Tatsächlich korrigierten die Moderatoren den ehemaligen Präsidenten mehrfach, nachdem er Lügen über Migranten, das Recht auf Abtreibung oder den Ausgang der Wahl 2020 verbreitet hatte. Die CNN-Journalistin Abby Phillip meinte dazu allerdings: «Wenn das Lügen einseitig ist, fällt auch die Faktenprüfung einseitig aus.» Trump indes zeigte sich am Mittwoch unbeirrt. Dem Sender ABC sollte die Lizenz entzogen werden, forderte er. Derweil wurde im Internet das Gerücht verbreitet, dass Harris vielleicht über «Audio-Ohrringe» per Funk angeleitet worden und deshalb so gut aufgetreten sei.

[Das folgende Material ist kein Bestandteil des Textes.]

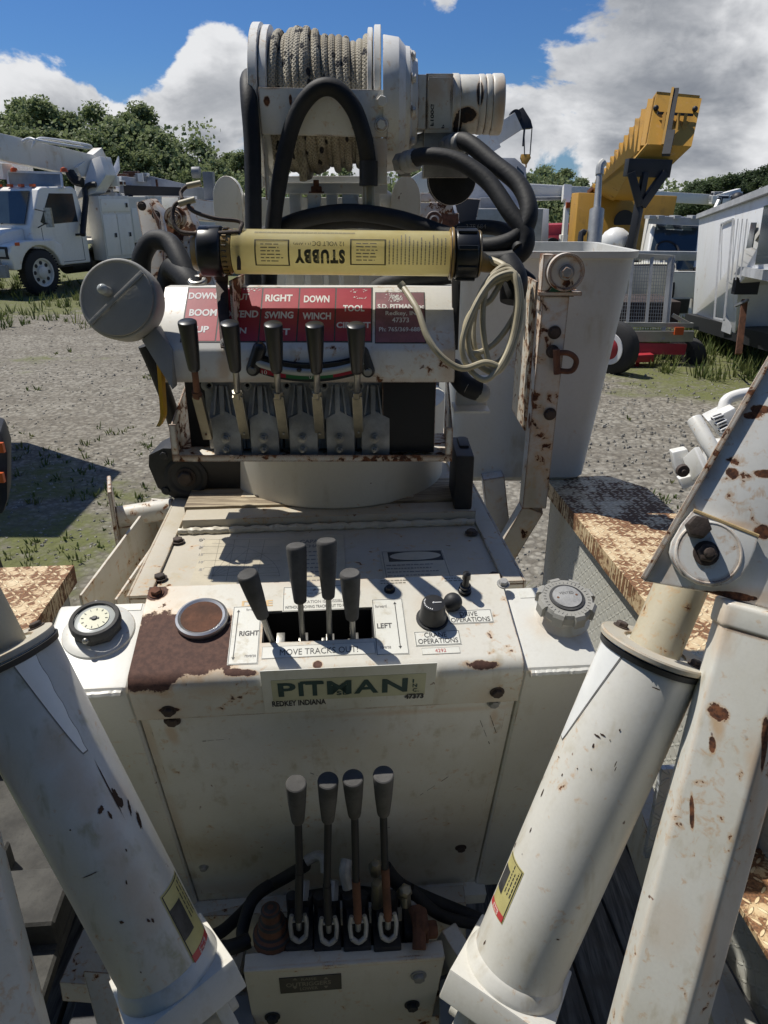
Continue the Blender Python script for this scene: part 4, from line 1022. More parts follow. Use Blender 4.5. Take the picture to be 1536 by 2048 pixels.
hA = hose([(530, 470, 1.36), (600, 440, 1.33), (690, 425, 1.30), (790, 436, 1.29), (880, 465, 1.28), (960, 492, 1.25), (1030, 478, 1.21), (1058, 430, 1.20), (1040, 372, 1.22), (985, 325, 1.25), (935, 285, 1.28), (905, 285, 1.31)], .0150)
hose([(520, 490, 1.38), (620, 452, 1.35), (720, 440, 1.33), (820, 455, 1.32), (900, 480, 1.30)], .0145)
hB = hose([(865, 372, 1.34), (815, 325, 1.30), (850, 312, 1.27), (915, 322, 1.25), (975, 362, 1.23), (1020, 425, 1.21), (1052, 470, 1.20), (1035, 512, 1.21), (960, 520, 1.24), (900, 500, 1.27)][1:], .0145)
hose([(905, 470, 1.31), (940, 455, 1.29), (1000, 458, 1.26), (1030, 480, 1.22), (1040, 500, 1.20), (1060, 440, 1.26)][:5], .0125)
crimp(hA, (925, 286, 1.29), (900, 291, 1.315)); crimp(hB, (835, 318, 1.285), (806, 326, 1.305))
b = B(M['inkgrey']); hq = [pt(925+i*14, 456-6*math.sin(i/6*3), 1.268) for i in range(7)]
for i, s_ in enumerate(('2 TE', '684', '2-DZI', 'WXR')):
    p_ = pt(932+i*22, 452, 1.262); text_rect(b, lambda a, c: p_+V((a, 0, c)), s_, 0, -.004, .016, .003, .0)
b.build('hose_print', crane, smooth=0)
hose([(735, 600, 1.28), (765, 575, 1.27), (810, 562, 1.26), (900, 545, 1.25)], .019)
b = B(M['rubber']); b.tube([pt(1012, 520, 1.16), pt(1028, 560, 1.15), pt(1022, 605, 1.15)], lambda k: .017+.005*math.sin(k*3), 14, 5); b.build('tape_wrap', crane)
b = B(M['rubber']); b.prism([pt(1000, 522, 1.2), pt(1030, 520, 1.2), pt(1075, 555, 1.2), pt(1072, 574, 1.2), pt(1040, 574, 1.2), pt(1000, 565, 1.2)], V((0, .02, 0))); b.build('rubber_flap', crane, bevel=.008)
b = B(M['rust'], M['cord']); 
wp = [(452, 468, 1.09), (478, 463, 1.09), (481, 447, 1.09), (440, 437, 1.09), (385, 420, 1.09), (372, 404, 1.09), (378, 398, 1.09), (358, 405, 1.09), (345, 420, 1.09), (346, 448, 1.09), (365, 465, 1.09), (420, 466, 1.09), (470, 467, 1.09)]
# ---- straps that carry the lamp
b = B(M['boltrust'], M['darkiron'])

q = UC.X(446, 575, .008); q2 = UL.X(452, 700, .006)
b.m(0).prism([q+V((-.010, 0, 0)), q+V((.010, 0, 0)), UC.X(462, 700, .004), UC.X(443, 700, .004)], UC.n*.004)
b.prism([pt(431, 520, 1.18), pt(455, 520, 1.18), q+V((.010, 0, 0)), q+V((-.010, 0, 0))], V((0, .004, 0)))
b.m(1)
for x_, y_ in ((447, 604), (452, 690)): b.hexbolt(UC.X(x_, y_, .008), UC.n, .006, .003)
b.build('lamp_strap', crane, bevel=.001); b = B(M['boltrust'], M['darkiron'])
b.m(1).prism([pt(903, 540, 1.2), pt(922, 540, 1.2), pt(916, 700, 1.2), pt(905, 700, 1.2)], V((0, .004, 0)))
b.build('lamp_strap', crane, bevel=.001)
# ---- outrigger lever bank
cpY = .76
CP = Plane(pt(688, 1925, 1.13), A, Z-Bd*.12)
b = B(paint('cover_plate_paint', (.60, .57, .49), rust=.3, dirt=.7, edge=.0018, specks=.3))
c1_, c2_, c3_, c4_ = CP.X(487, 1944), CP.X(890, 1915), CP.X(850, 2100), CP.X(520, 2120)
b.prism([c1_, c2_, c3_, c4_], -CP.n*.006); b.prism([c1_, c2_, c2_+Bd*.03, c1_+Bd*.03], Z*-.006) 
cp = b.build('cover_plate', crane, bevel=.002)
for x_, y_, mt in ((837, 1950, 'cast'), (824, 2008, 'darkiron'), (545, 2032, 'darkiron')):
    b = B(M[mt]); b.hexbolt(CP.X(x_, y_, .0005), CP.n, .0095, .009); b.build('bolt', cp)
b = B(plain('brown_nameplate', (.06, .055, .045), .45), M['inkfaint'])
b.m(0); prect(b, CP, 559, 1951, 683, 1981, .0015, .0013); b.m(1); ptext(b, CP, 'OUTRIGGERS', 572, 1961, 662, 1969, .0019, .02); ptext(b, CP, 'RAISE', 602, 1953, 633, 1958, .0019, .02); ptext(b, CP, 'LOWER', 600, 1971, 636, 1977, .0019, .02)
for x_, y_, s_ in ((590, 1956, 1), (652, 1954, 1), (590, 1973, -1), (652, 1971, -1)): b.poly([CP.X(x_-5, y_+2*s_, .0019), CP.X(x_+5, y_+2*s_, .0019), CP.X(x_, y_-3*s_, .0019)])
b.build('nameplate', cp, smooth=0)
VB = Plane(pt(690, 1880, 1.16), A, Wd)
b = B(M['darkiron'], M['black'], M['rust'])
for i, xc in enumerate((600, 655, 713, 772)):
    p = pt(xc, 1860, 1.185)
    b.m(0 if i < 3 else 0).box(p-Z*.03, (.044, .07, .075), (A, Bd, Z))
    b.m(1).box(p+Bd*.012+Z*.012, (.030, .05, .03), (A, Bd, Z))
    for s_ in (-1, 1): b.m(0).cyl(p+A*.012*s_+Bd*.03+Z*.01, p+A*.012*s_+Bd*.03+Z*.045, .010)
b.m(0).box(pt(690, 1868, 1.20)-Z*.055, (.27, .08, .05), (A, Bd, Z))
b.m(2).lathe(pt(545, 1862, 1.17)-Z*.02, Z, [(0, .032), (.02, .032), (.025, .022), (.045, .022), (.05, .016), (.06, .014), (.07, .016), (.075, .008)], 20)
b.m(0).box(pt(820, 1850, 1.20)-Z*.01, (.022, .05, .05), (A, Bd, Z))
bank = b.build('valve_bank', crane, bevel=.003)
b = B(M['rust']); b.hexbolt(pt(850, 1860, 1.17), A, .014, .02); b.lathe(pt(830, 1845, 1.17), A, [(0, .022), (.012, .024), (.02, .018)], 16); b.tube([pt(829, 1815, 1.18), pt(838, 1850, 1.16), pt(838, 1900, 1.14)], .011, 10, 4); b.build('rusty_fitting', bank, bevel=.002)
for (tx, ty, gx_, gy_, mx_, my_, bx_, by_, mt) in ((592, 1571, 596, 1642, 599, 1745, 597, 1840, 'blackframe'), (656, 1565, 656, 1640, 654, 1770, 657, 1845, 'blackframe'), (706, 1560, 709, 1630, 712, 1760, 716, 1842, 'rust'), (767, 1553, 767, 1627, 770, 1735, 776, 1838, 'rust')):
    tp = pt(tx, ty-5, 1.00); g1 = pt(gx_, gy_, 1.055); d = (tp-g1).normalized(); L_ = (tp-g1).length
    g0_ = tp-d*L_; mid = pt(mx_, my_, 1.115); base = pt(bx_, by_, 1.15)
    b = B(M['blackframe'], M[mt], M['cast'])
    b.m(0).tube([g0_+d*.01, g0_-d*.02, mid], .0058, 12, 3); b.m(1).tube([mid, base], .0066, 12, 0)
    b.m(2); dn = Z.cross(A); 
    for s_ in (-1, 1): b.tube([base+A*.010*s_+Z*.012, base+A*.013*s_-Z*.004-Bd*.004, base+A*.011*s_-Z*.022-Bd*.012], .0035, 8, 3)
    b.tube([base+A*.011-Z*.022-Bd*.012, base-Z*.030-Bd*.014, base-A*.011-Z*.022-Bd*.012], .0042, 8, 3)
    b.cyl(base-A*.015, base+A*.015, .0035); b.cyl(base, base-Z*.02, .0045)
    rod = b.build('outrigger_lever', crane)
    b = B(M['greyplastic']); grip(b, g0_, d, L_, .0148, .003); b.build('grip', rod)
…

So gut die Leistung der Vizepräsidentin allerdings war, die Erfahrung zeigt auch, dass Fernsehdebatten höchstens einen kleinen Teil der Wähler umstimmen können. In einer CNN-Umfrage gaben bloss 4 Prozent der Zuschauer an, dass die Debatte ihre Meinung darüber verändert habe, für welchen Kandidaten sie stimmen sollten. Allerdings könnten genau diese wenigen Wähler letztlich die Wahl im November entscheiden. Die «Washington Post» befragte nach dem Fernsehduell eine kleine Gruppe von unentschlossenen Wählern in den wichtigen Swing States. Für 23 von ihnen war Harris die Siegerin am Dienstagabend, und nur 2 waren von Trump überzeugt. Insgesamt 5 Wähler, die bereits vorher zu Harris tendierten, waren nach dem Duell vollends von der Vizepräsidentin überzeugt.

Insofern könnte Harris auch dieses Ziel am Dienstag erreicht haben: die Zweifler in den eigenen Reihen und auch auf der Weltbühne von sich zu überzeugen. Selbst Präsident Biden soll bis zuletzt nicht davon überzeugt gewesen sein, dass seine Vizepräsidentin das Zeug zum Commander-in-Chief hat. Trump schürte diese Vorbehalte bewusst. Ausländische Staatschefs würden Harris wie ein Spielzeug behandeln, sagte der ehemalige Präsident warnend. Doch «Politico» kommentierte nun am Mittwoch: «Die Welt kann sich Kamala Harris nun in der mächtigsten Position vorstellen.»